**Task to carry out**.
Each line that contains the word "pixels" counts once; give the total for the records below and nothing else.

**Stored rows**.
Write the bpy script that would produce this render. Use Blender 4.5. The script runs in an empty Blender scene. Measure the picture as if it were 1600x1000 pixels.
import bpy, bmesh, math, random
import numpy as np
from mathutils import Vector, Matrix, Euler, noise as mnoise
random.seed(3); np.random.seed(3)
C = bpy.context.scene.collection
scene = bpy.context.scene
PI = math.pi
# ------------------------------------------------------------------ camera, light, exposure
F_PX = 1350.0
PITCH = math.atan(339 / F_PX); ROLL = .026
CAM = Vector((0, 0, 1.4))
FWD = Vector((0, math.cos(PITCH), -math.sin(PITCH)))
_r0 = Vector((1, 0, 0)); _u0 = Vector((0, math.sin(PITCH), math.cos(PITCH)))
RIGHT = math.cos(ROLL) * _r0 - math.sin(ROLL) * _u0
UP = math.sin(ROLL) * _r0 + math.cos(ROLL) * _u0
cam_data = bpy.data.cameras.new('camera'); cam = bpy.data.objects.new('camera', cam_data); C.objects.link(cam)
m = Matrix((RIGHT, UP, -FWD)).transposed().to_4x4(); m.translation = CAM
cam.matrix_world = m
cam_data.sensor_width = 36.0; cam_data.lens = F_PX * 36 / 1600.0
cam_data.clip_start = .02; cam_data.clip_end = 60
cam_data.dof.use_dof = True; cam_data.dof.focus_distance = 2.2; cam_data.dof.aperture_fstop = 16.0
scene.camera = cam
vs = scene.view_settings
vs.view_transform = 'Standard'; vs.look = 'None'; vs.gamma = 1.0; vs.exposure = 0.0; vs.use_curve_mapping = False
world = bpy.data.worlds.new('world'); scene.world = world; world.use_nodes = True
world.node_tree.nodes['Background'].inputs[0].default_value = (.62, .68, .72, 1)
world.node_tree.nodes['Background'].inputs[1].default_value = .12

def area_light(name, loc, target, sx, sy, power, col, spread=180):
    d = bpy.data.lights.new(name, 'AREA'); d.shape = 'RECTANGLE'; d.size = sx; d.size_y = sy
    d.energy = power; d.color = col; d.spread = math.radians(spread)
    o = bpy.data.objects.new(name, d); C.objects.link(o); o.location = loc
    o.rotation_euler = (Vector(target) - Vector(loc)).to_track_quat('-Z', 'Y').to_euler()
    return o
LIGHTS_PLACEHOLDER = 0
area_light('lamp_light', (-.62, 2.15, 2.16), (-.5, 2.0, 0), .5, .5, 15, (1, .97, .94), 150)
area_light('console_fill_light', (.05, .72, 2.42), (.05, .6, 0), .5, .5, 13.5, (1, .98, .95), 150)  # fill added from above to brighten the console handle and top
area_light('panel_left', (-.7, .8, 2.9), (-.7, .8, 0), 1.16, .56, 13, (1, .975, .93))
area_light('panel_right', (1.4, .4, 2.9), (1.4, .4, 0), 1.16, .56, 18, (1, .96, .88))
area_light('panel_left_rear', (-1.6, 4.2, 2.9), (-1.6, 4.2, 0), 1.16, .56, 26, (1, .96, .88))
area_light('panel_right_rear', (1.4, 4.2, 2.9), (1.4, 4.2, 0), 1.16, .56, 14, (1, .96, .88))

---

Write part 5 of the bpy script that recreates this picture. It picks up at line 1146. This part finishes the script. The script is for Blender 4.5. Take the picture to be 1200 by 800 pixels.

**Solution for this problem**.
2